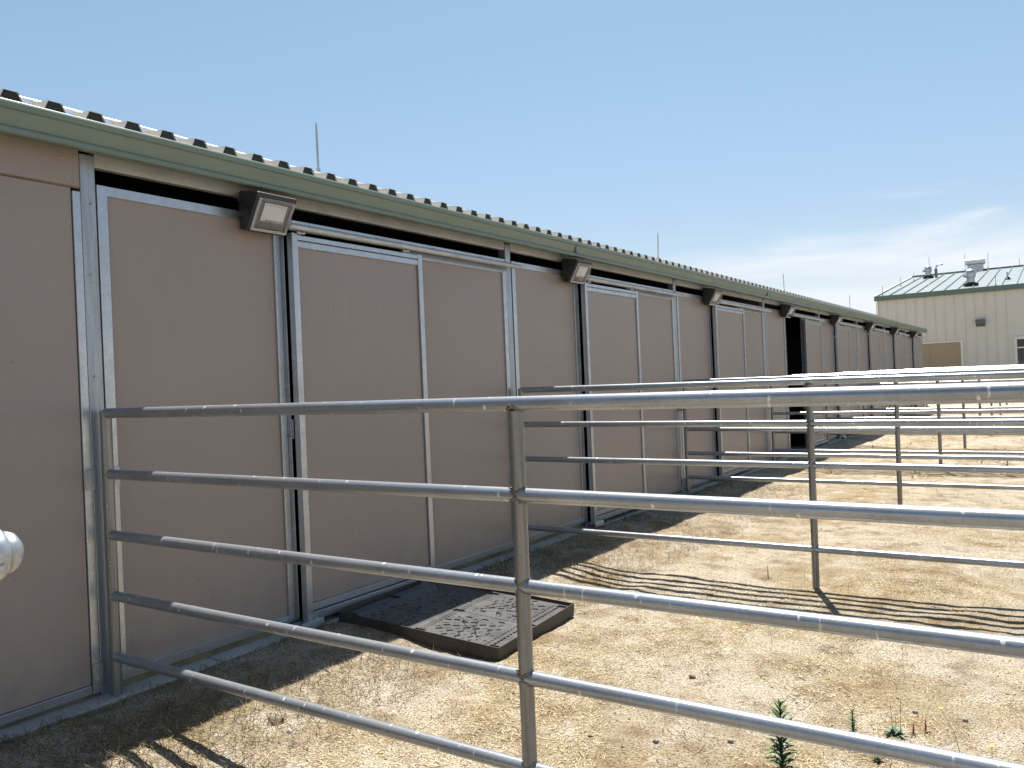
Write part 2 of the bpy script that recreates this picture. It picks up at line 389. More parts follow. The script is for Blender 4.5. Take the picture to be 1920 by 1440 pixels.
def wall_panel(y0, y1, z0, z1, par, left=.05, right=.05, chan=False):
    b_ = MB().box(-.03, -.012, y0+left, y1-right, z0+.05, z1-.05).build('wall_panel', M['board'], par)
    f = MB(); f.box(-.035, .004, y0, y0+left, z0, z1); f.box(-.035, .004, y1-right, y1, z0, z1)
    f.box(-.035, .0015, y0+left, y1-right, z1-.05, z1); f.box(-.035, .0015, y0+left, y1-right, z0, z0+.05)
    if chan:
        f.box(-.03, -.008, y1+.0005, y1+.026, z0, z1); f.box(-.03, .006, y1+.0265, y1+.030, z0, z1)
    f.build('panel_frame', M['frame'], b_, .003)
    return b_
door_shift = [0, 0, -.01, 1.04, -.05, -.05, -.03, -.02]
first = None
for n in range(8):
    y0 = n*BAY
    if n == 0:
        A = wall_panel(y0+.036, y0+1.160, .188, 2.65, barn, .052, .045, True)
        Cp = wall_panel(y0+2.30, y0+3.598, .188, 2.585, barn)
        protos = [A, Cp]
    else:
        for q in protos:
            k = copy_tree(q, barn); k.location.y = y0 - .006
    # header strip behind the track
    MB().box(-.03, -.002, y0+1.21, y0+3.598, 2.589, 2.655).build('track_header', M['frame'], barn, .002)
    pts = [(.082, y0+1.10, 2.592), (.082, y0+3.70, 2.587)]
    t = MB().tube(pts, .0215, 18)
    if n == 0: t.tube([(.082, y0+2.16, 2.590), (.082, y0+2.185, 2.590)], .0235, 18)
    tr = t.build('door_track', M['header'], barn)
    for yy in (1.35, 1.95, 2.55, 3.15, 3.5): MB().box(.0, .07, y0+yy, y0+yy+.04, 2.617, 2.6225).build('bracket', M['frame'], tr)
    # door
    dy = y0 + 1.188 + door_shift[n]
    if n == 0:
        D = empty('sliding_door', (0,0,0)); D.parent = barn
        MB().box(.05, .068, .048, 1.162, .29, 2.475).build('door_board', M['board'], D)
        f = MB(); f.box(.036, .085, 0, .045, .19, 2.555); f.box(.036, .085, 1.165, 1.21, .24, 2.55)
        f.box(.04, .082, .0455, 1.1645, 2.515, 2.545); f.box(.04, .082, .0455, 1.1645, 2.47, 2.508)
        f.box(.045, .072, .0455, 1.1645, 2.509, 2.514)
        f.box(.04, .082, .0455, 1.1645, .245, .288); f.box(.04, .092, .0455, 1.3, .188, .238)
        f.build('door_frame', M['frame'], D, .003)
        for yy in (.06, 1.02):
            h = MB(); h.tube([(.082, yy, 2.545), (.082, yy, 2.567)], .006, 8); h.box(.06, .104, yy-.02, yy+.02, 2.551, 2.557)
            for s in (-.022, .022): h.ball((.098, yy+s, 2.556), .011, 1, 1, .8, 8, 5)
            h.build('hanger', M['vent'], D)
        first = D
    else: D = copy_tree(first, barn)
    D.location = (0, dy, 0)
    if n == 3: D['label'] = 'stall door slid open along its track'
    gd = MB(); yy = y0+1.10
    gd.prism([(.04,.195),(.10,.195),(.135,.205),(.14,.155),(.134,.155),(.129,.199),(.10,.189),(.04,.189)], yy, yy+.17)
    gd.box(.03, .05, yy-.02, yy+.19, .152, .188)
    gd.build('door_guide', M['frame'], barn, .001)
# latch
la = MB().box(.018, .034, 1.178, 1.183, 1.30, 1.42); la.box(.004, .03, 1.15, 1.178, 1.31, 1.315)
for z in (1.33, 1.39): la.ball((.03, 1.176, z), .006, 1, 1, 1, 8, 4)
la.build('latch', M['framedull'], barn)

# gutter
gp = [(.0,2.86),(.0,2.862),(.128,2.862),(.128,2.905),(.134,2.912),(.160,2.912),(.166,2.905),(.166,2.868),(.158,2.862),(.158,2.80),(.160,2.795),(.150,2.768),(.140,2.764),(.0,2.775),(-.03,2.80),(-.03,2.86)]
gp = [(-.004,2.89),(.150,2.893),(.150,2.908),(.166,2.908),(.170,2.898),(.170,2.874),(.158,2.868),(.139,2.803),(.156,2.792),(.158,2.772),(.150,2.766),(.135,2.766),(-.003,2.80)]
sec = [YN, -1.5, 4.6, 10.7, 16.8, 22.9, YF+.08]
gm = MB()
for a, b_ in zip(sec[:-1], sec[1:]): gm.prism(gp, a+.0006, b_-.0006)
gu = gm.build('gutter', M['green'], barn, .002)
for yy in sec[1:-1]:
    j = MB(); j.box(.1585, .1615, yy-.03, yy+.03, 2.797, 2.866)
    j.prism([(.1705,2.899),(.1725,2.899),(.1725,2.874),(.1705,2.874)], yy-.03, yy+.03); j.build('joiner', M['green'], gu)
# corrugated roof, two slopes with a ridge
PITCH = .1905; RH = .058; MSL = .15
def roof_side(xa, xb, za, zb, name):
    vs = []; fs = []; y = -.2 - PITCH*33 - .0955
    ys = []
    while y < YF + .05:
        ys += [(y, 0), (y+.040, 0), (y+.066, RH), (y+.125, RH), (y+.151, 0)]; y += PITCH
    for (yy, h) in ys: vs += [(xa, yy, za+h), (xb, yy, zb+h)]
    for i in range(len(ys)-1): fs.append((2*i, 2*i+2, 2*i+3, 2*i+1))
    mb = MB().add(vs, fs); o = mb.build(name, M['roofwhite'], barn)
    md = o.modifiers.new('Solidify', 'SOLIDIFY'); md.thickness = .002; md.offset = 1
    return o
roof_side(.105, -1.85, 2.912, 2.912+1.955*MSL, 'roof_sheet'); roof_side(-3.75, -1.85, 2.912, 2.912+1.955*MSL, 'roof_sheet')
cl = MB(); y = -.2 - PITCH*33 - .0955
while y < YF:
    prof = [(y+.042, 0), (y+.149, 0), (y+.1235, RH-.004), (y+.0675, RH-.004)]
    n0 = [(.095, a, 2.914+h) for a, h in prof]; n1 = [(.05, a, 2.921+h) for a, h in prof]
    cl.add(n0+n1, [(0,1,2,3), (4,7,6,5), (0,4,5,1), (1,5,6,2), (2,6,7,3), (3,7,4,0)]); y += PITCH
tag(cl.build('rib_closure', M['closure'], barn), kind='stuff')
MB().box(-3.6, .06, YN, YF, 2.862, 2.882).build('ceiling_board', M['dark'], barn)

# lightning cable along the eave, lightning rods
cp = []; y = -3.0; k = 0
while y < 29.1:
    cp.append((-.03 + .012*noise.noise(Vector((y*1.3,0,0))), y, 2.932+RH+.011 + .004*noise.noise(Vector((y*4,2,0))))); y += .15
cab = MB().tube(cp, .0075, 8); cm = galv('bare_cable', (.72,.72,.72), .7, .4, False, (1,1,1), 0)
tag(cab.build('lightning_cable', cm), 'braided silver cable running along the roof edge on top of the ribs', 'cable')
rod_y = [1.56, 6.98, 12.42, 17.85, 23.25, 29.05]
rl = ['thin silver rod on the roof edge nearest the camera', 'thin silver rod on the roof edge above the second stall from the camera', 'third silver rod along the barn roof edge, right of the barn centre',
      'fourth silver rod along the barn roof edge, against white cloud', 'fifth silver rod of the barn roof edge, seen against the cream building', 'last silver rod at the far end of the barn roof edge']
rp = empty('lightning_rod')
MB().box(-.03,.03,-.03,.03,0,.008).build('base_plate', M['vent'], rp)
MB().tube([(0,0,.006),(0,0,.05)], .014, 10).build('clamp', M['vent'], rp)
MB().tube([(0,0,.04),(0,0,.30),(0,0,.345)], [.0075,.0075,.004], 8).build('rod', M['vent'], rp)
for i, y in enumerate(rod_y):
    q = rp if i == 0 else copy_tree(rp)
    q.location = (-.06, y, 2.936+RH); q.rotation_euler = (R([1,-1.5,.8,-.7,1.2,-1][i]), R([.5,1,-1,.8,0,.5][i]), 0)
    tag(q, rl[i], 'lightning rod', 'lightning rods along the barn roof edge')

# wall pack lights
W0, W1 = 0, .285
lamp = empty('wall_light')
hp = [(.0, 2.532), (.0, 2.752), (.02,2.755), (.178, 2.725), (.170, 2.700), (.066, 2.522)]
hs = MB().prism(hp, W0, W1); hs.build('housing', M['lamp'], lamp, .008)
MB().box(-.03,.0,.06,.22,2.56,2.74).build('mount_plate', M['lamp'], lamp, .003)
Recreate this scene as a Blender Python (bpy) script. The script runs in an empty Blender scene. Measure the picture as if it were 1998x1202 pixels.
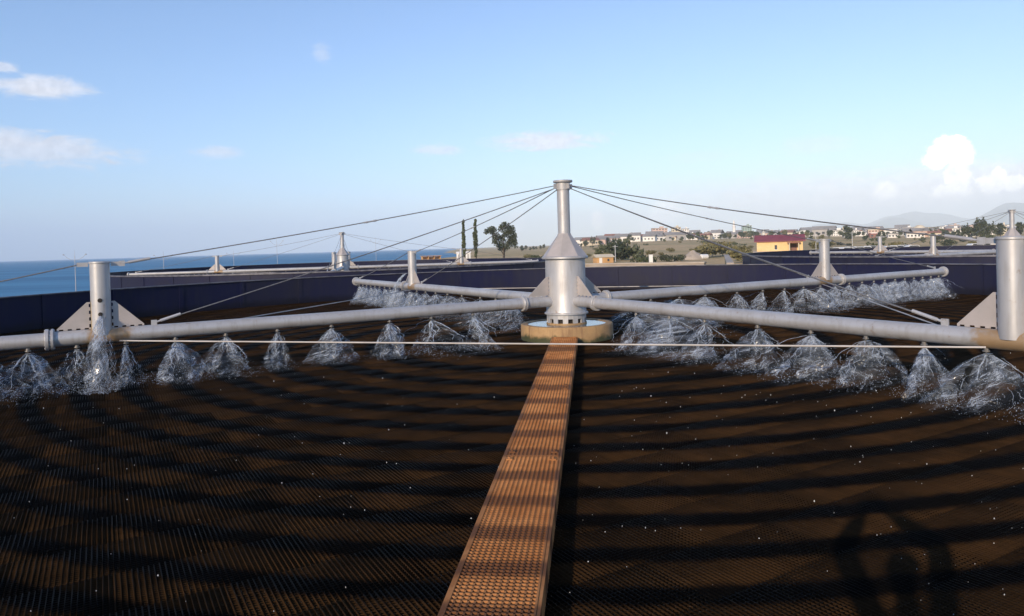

##############################

# Task to complete
The copy should hold exactly the lines from the line containing "2.882).build('ceiling_board', M['dark'], barn)" through the end of the data, both ends included, and no pictures.

# The solution
MB().box(-3.6, .06, YN, YF, 2.862, 2.882).build('ceiling_board', M['dark'], barn)

# lightning cable along the eave, lightning rods
cp = []; y = -3.0; k = 0
while y < 29.1:
    cp.append((-.03 + .012*noise.noise(Vector((y*1.3,0,0))), y, 2.932+RH+.011 + .004*noise.noise(Vector((y*4,2,0))))); y += .15
cab = MB().tube(cp, .0075, 8); cm = galv('bare_cable', (.72,.72,.72), .7, .4, False, (1,1,1), 0)
tag(cab.build('lightning_cable', cm), 'braided silver cable running along the roof edge on top of the ribs', 'cable')
rod_y = [1.56, 6.98, 12.42, 17.85, 23.25, 29.05]
rl = ['thin silver rod on the roof edge nearest the camera', 'thin silver rod on the roof edge above the second stall from the camera', 'third silver rod along the barn roof edge, right of the barn centre',
      'fourth silver rod along the barn roof edge, against white cloud', 'fifth silver rod of the barn roof edge, seen against the cream building', 'last silver rod at the far end of the barn roof edge']
rp = empty('lightning_rod')
MB().box(-.03,.03,-.03,.03,0,.008).build('base_plate', M['vent'], rp)
MB().tube([(0,0,.006),(0,0,.05)], .014, 10).build('clamp', M['vent'], rp)
MB().tube([(0,0,.04),(0,0,.30),(0,0,.345)], [.0075,.0075,.004], 8).build('rod', M['vent'], rp)
for i, y in enumerate(rod_y):
    q = rp if i == 0 else copy_tree(rp)
    q.location = (-.06, y, 2.936+RH); q.rotation_euler = (R([1,-1.5,.8,-.7,1.2,-1][i]), R([.5,1,-1,.8,0,.5][i]), 0)
    tag(q, rl[i], 'lightning rod', 'lightning rods along the barn roof edge')

# wall pack lights
W0, W1 = 0, .285
lamp = empty('wall_light')
hp = [(.0, 2.532), (.0, 2.752), (.02,2.755), (.178, 2.725), (.170, 2.700), (.066, 2.522)]
hs = MB().prism(hp, W0, W1); hs.build('housing', M['lamp'], lamp, .008)
MB().box(-.03,.0,.06,.22,2.56,2.74).build('mount_plate', M['lamp'], lamp, .003)
Recreate this scene as a Blender Python (bpy) script. The script runs in an empty Blender scene. Measure the picture as if it were 1998x1202 pixels.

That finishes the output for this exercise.